Some industries are more advanced when it comes to IIoT implementation, while others lag. To convince traditional manufacturing companies of the economic benefits of AI investments, Elrifai offers the following examples. 

“The ports industry is already using complex machine learning techniques. The most common one for logistics companies is simulated annealing, a method for schedule optimization that sees to it that cranes are doing the right thing at the right time, and containers are moved according to the right schedule.” Elrifai believes that for some container terminals, it’s mostly about the integration of the larger supply chain.

On the other hand, he recalls a visit to a steel factory that wanted to improve its efficiency. “A couple of times a day, they experienced a very specific kind of failure. This cost about 10 percent of their productivity, and in the steel industry that figure is enormous,” Elrifai explains.
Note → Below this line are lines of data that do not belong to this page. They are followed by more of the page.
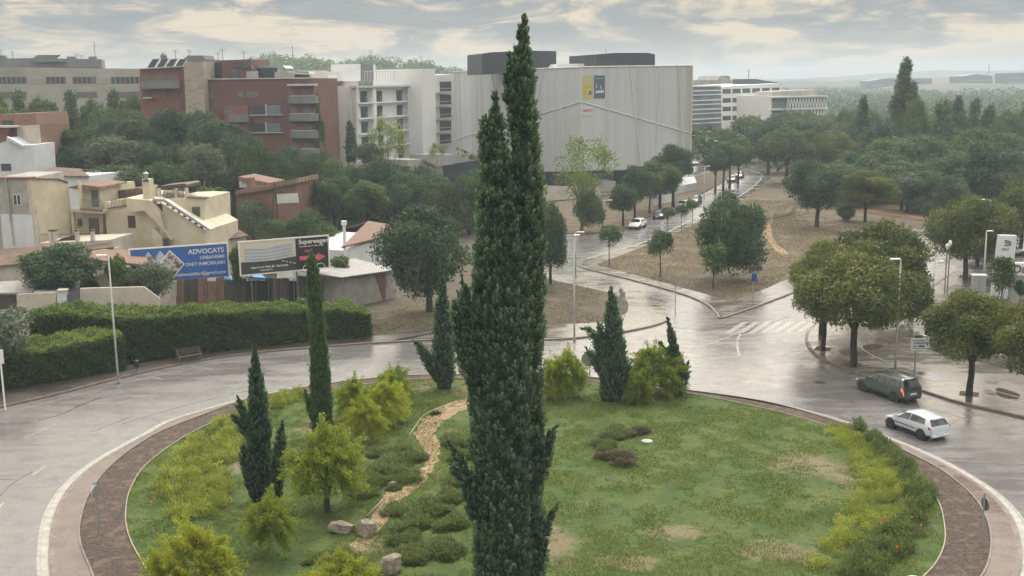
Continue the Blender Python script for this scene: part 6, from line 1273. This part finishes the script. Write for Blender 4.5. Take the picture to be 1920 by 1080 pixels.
lettering('SEAT', .34, fr, w_ * .72, h_ * .54, 'pink', t_, .03, .006); lettering('Carretera de Rubí, 60 - Sant Cugat', .25, fr, w_ * .12, h_ * .19, 'text_white', t_, .06, .008); lettering('superwagen.es', .2, fr, w_ * .22, h_ * .11, 'text_white', t_, .06, .003)
quadsin(fr, t_, 'arrow', 'pink', [[(w_ * .66, h_ * .31), (w_ * .86, h_ * .31), (w_ * .86, h_ * .25), (w_ * .955, h_ * .37), (w_ * .86, h_ * .49), (w_ * .86, h_ * .43), (w_ * .66, h_ * .43)]], .03, .01)
mb = MB()
for cx in (.745, .89):
    pts = [fr @ Vector((w_ * cx + .45 * math.cos(a), .13 + .45 * math.sin(a), .04)) for a in np.linspace(0, math.pi, 12)]; mb.tube(pts, .03, 5)
mb.build('wheel_arc', 'text_white', t_)
quadsin(fr, t_, 'name_plate', 'white', [rc(w_ * .40, -.5, w_ * .58, -.02)], -.05, .05)
# ---------------- car dealer at the right edge ----------------
f = Fac('sign_totem', 'tall white dealer totem with a dark striped emblem', 'sign', 1866, 92, 1896, 92); f.poly('body', 'stucco_white', [(1860, 560), (1875, 441), (1907, 442), (1893, 560)], 0, .5)
a0 = f.uz(1883, 458)[0]; a1 = f.uz(1896, 458)[0]; zc = f.uz(1889, 452)[1]; P0 = f.A - f.v * .02; P0.z = 0; fr = mat_frame(P0, P0 + f.u); e = (a1 - a0)
quadsin(fr, f.root, 'emblem', 'board_dark', [[(a0, zc + .10), (a1, zc - .06), (a1, zc - .16), (a0, zc)], [(a0, zc - .08), (a1 * .5 + a0 * .5, zc - .15), (a1, zc - .22), (a1, zc - .30), (a0, zc - .16)], [(a0, zc - .32), (a1, zc - .30), (a1 - .05, zc - .40), (a0, zc - .40)]], .0, .01)
lettering('SEAT', .26, fr, a0 - .22, zc - .78, 'board_dark', f.root, .02, .004, 1.15)
f = Fac('dealer_building', 'white dealer building front with large dark letters cut by the right edge', 'building', 1897, 88, 1990, 88); f.poly('fascia', 'white', [(1897, 516), (1900, 493), (1990, 496), (1990, 520)], 0, .6); f.poly('wall', 'galv', [(1893, 572), (1897, 516), (1990, 520), (1990, 590)], .15, .6, at=.15)
a0, z0 = f.uz(1899.5, 509); P0 = f.A - f.v * .02; P0.z = 0; fr = mat_frame(P0, P0 + f.u); lettering('Das WeltAuto.', .9, fr, a0, z0 - .1, 'text_black', f.root, .02, .012)
f.poly('pillar', 'red_paint', [(1893, 540), (1894, 525), (1896.5, 525), (1895, 540)], -.2, .2, at=-.2); f.rect('window', 'window_glass', 1900, 526, 1990, 548, .25, .3)
for k, (x, y) in enumerate(((1893, 470), (1912, 474))):
    a = G(x, y + 4); car('hatch', 'car_silver', a, a + Vector((-2.4, .5, 0)), ['silver car standing left in the dealer yard above the white fascia', 'silver car standing right in the dealer yard above the white fascia'][k], group='cars in the dealer yard')
# ---------------- trees ----------------
def T(kind, *a, **k): return tree(kind, *a, **k)
# left background
GB = 'light green trees before the long grey block'
for i, (x, t, w_) in enumerate(((8, 165, 55), (52, 178, 50), (98, 172, 55), (148, 178, 50), (190, 182, 48), (226, 178, 46), (258, 166, 40))):
    T('conifer' if i % 2 else 'light', x, 380, w_ + 14, t, 'light green feathery tree in the row before the long grey block', group=GB, bot=300)
T('light', 35, 410, 95, 192, 'yellowish green tree above the roof of the stepped white house', bot=300); T('light', 95, 415, 80, 205, 'yellow green tree right of the stepped white house', bot=310); T('light', 150, 440, 45, 238, 'small yellow green tree above the dark yard roofs', bot=290)
T('light', 215, 405, 80, 200, 'light green tree left of the massive dark oaks', bot=290)
for i, (x, t, w_, l) in enumerate(((215, 222, 90, 'leftmost'), (275, 205, 120, 'second from the left'), (335, 202, 110, 'middle'), (395, 208, 110, 'fourth from the left'), (445, 232, 90, 'rightmost'))):
    T('oak', x, 418, w_, t, 'big dark oak below the red brick block, %s of the five' % l, bot=320)
T('olive', 235, 455, 115, 250, 'grey green broad tree with pale tips left of its darker neighbour', bot=335); T('oak', 300, 455, 85, 264, 'dark rounded tree between two grey green ones', bot=350); T('olive', 385, 455, 95, 265, 'grey green billowing tree with pale tips above the palm', bot=345)
T('green', 230, 480, 120, 305, 'low green tree right behind the yellow house chimney', bot=370); T('green', 320, 470, 90, 300, 'dark green tree behind the pergola of the yellow house', bot=370)
for i, (x, t, w_, k, l) in enumerate(((490, 250, 85, 'green', 'green crown left of the slim dark cypress, in front of the brick balconies'), (455, 300, 80, 'oak', 'dark crown between palm and brick house'), (520, 285, 90, 'oak', 'dark crown behind the roof of the small brick house'), (590, 290, 90, 'oak', 'dark crown below the rounded balconies'), (645, 290, 90, 'green', 'green crown at the foot of the slim dark cypress'), (705, 292, 105, 'oak', 'broad dark crown left of the navy building'), (765, 325, 95, 'oak', 'dark crown under the grey terrace'), (830, 328, 90, 'green', 'green crown under the navy building'), (880, 318, 80, 'green', 'light crown touching the left of the great cypress'))):
    T(k, x, 440, w_, t, l, bot=422)
T('green', 690, 475, 90, 340, 'street tree with visible trunk beyond the white house roof', bot=405); T('oak', 630, 465, 90, 330, 'street tree with dark trunk above the light path', bot=400)
for x, t, w_, l in ((520, 405, 80, 'low green scrub tree behind the black billboard'), (580, 395, 90, 'scrubby tree above the black billboard'), (620, 425, 70, 'green scrub tree left of the white flue'), (560, 425, 90, 'green low tree just above the billboard frame')): T('green', x, 505, w_, t, l, bot=495)
T('olive', 477, 480, 75, 372, 'round grey olive tree beside the palm', bot=445); T('olive', 420, 500, 40, 440, 'small grey bush beside the tiled low house', bot=475)
cypress(657, 300, [([(658, 302, 8), (658, 270, 8), (657, 245, 5.5), (655, 226, 1)],)], 'slim dark far cypress before the white apartment gable', seed=31, Y=190, pl=1.1, leaf=.4, dens=.9)
T('conifer', 604, 400, 30, 185, 'thin dark tree squeezed between brick block and white apartments', bot=290); T('airy', 730, 400, 80, 215, 'thin leaved tree before the white balconies', bot=310); T('olive', 690, 400, 60, 265, 'grey green low tree before the white apartments', bot=310); T('airy', 820, 380, 40, 265, 'small palm like plant on the grey terrace', bot=300)
# palm
def palm(px, base, top, wpx, label):
    b = G(px, base); t_ = thing('palm_tree', label, 'palm tree', (b.x, b.y, .1)); zt = zat(px, top, b.y) - 1; m = MB(); m.tube([b, b + Vector((.1, 0, zt * .5)), b + Vector((0, 0, zt))], [.3, .22, .26], 9); m.build('trunk', 'bark', t_); rs = np.random.RandomState(px); parts = []; R_ = wpx / ppm(b.y) / 2
    for k in range(34):
        a = rs.uniform(0, 6.28); up = rs.uniform(-.2, 1.1); n = 40; s = np.linspace(0, 1, n); rr_ = R_ * s * (1 - .25 * max(up, 0)); z = zt + R_ * (up * s * 1.0 - .9 * s ** 2)
        p = np.stack([b.x + np.cos(a) * rr_, b.y + np.sin(a) * rr_, z], 1)
        for sg in (1, -1):
            d = np.array([-math.sin(a) * sg, math.cos(a) * sg, -.5]) + np.array([math.cos(a), math.sin(a), 0]) * .7; parts.append(leaves(rs, p + unit(d[None])[0] * .25, np.tile(d, (n, 1)), .75 * (1.1 - s), .17, np.clip(rs.rand(n) * .5 + .3, 0, 1)))
    V, Fq, Tt = join(parts); link('crown', npmesh('crown', V - np.array([b.x, b.y, .1]), Fq, 'leaf_poplar', Tt), t_)
palm(402, 480, 345, 85, 'feathery palm tree between the yellow house and the olive'); palm(375, 475, 352, 50, 'smaller palm leaning at the corner of the yellow house')
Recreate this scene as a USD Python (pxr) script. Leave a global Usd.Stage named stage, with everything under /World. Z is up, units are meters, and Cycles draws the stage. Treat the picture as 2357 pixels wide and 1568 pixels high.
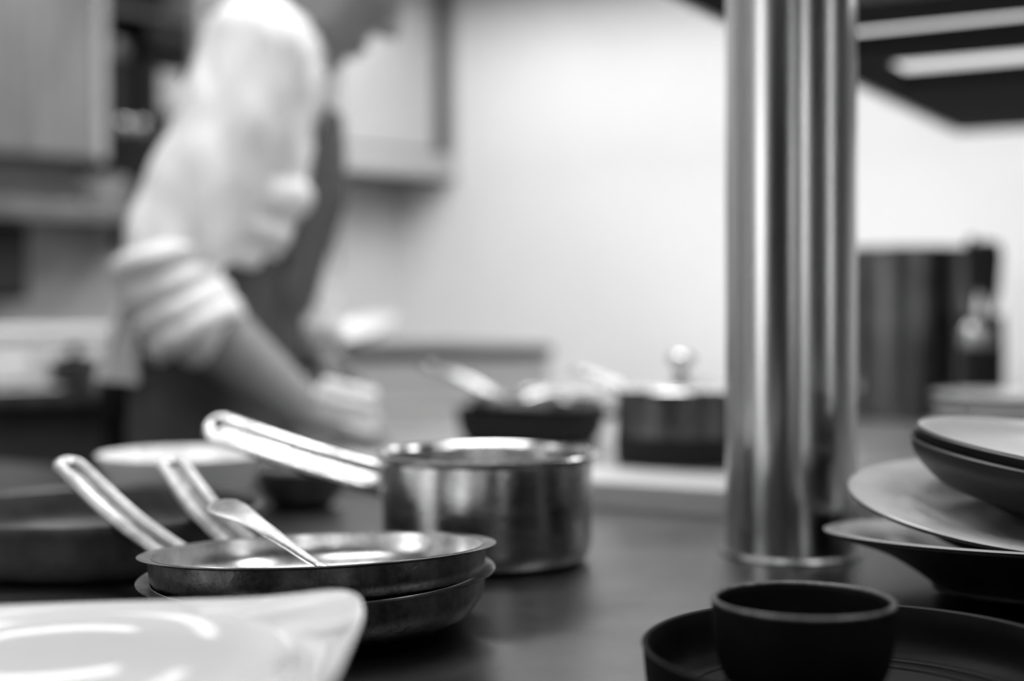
import math, random
import numpy as np
import trimesh
import manifold3d as m3
import usdkit, meshkit
from pxr import Usd, UsdGeom, UsdLux, Gf, Sdf

random.seed(4)
rng = np.random.default_rng(7)
stage = Usd.Stage.CreateInMemory()
UsdGeom.SetStageUpAxis(stage, UsdGeom.Tokens.z)
UsdGeom.SetStageMetersPerUnit(stage, 1.0)
W = UsdGeom.Xform.Define(stage, '/World')
stage.SetDefaultPrim(W.GetPrim())
UsdGeom.Scope.Define(stage, '/World/Looks')

# ------------------------------------------------------------------ camera, light, exposure
F, CX, HY = 3274.0, 1178.5, 718.0          # focal length in pixels, image centre, horizon row
TABLE = 0.900                               # height of the pass worktop
EYE = TABLE + 0.183
cam = UsdGeom.Camera.Define(stage, '/World/camera')
cam.AddTranslateOp().Set((0, 0, EYE))
cam.AddRotateXOp().Set(90)
cam.CreateFocalLengthAttr(50.0)
cam.CreateHorizontalApertureAttr(36.0)
cam.CreateVerticalApertureAttr(36.0 * 1568 / 2357)
cam.CreateVerticalApertureOffsetAttr(-(784 - HY) / 2357 * 36.0)
cam.CreateClippingRangeAttr((0.02, 100.0))
cam.CreateFStopAttr(2.5)
cam.CreateFocusDistanceAttr(0.765)
cam.CreateExposureAttr(0.0)

dome = UsdLux.DomeLight.Define(stage, '/World/sky_light')      # daylight, only through the unseen windows
dome.CreateIntensityAttr(1.3)
dome.CreateColorAttr((1, 1, 1))


def rect_light(name, pos, w, h, intensity, yaw=0.0):
    l = UsdLux.RectLight.Define(stage, '/World/' + name)
    l.AddTranslateOp().Set(pos)
    l.AddRotateZOp().Set(math.degrees(yaw))
    l.CreateWidthAttr(w)
    l.CreateHeightAttr(h)
    l.CreateIntensityAttr(intensity)
    return l


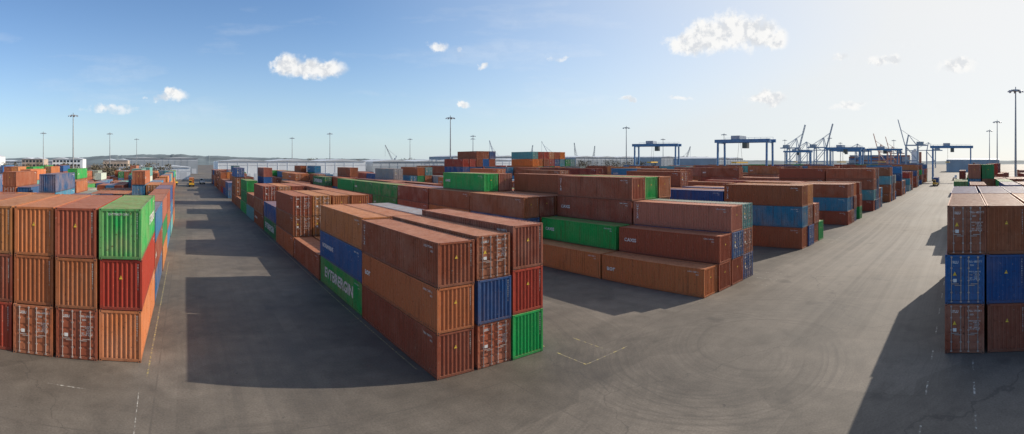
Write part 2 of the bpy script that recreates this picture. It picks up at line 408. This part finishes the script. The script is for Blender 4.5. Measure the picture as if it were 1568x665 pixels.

Furthermore, the way they knew there was a problem was rather unusual: The control room would start shaking.

While the company wanted to reduce this through predictive maintenance techniques, what they didn’t know was that they were capturing all this data already. Elrifai says like many other companies, this particular steel factory would only look at five, ten or 20 variables, the ones that were in their SCADA system.

“What they didn’t do is integrate this with thousands of other sources. The statistical techniques that factories are doing today are low-dimensionality ones,” he continues, adding that trying to convince groups to do more is a matter of explaining to them that it’s just an evolution of what they are already doing.

Where humans fit in

Another dimension to machine learning and AI is the human factor. As far as the supply chain is concerned, Elrifai is of this opinion. “If you are talking about supervised learning – just prediction, basically – oftentimes the baseline data that you use to train these systems is from humans. And you want these systems to evolve, because systems evolve, factories evolve,” he says. “I think humans are always going to be there, helping to state what the ground truth is. Or, at least for the foreseeable future, they will be doing that.”

In addition, Elrifai points out that in certain cases in factories, several different algorithms are voting whether something is going to fail or not, and a human expert is doing that as well.

“With these kinds of methods – ensembles, if you will – you end up with better outcomes. For instance, the machine by itself might produce 75% accuracy and the human on his or her own might produce 68% accuracy.  When you put them together, you end up with greater performance, say 80% or 85%,” he states. “I think there’s still a lot of room for cooperation. I don’t think the algorithms are taking over just yet.”

How to solve new problems

“The common problem people have with technology is that they search for problems. That makes no sense. Solution? Start with use cases.”

Finally, Elrifai – with his background in data science – offers this essential piece of advice to companies that plan to connect legacy equipment to the IIoT. “The common problem people have with technology is that they search for problems. That makes no sense,” he emphasizes. His solution? Start with use cases.

“I think there’s a sense that this is extremely expensive to do. However, all you really are doing is putting up a basic data engineering or basic machine learning infrastructure – this is low-cost. There’s a lot of automation available now around machine learning,” states Elrifai. “In the data world, when you try to build models, about 80-90% of the effort that is put in is made up of data engineering, feature engineering, preparing data, filtering – all the easy stuff.”

Elrifai believes that a lot of the data prep for data engineering can be done in an automated fashion. “I don’t think people recognize that. They are trying to use old tools to solve new problems,” he concludes.

Wael Elrifai is an author and speaker. He works as Sr. Director of Enterprise Solutions at Pentaho, a data integration and business analytics company with an enterprise-class, open source-based platform for diverse big data deployments.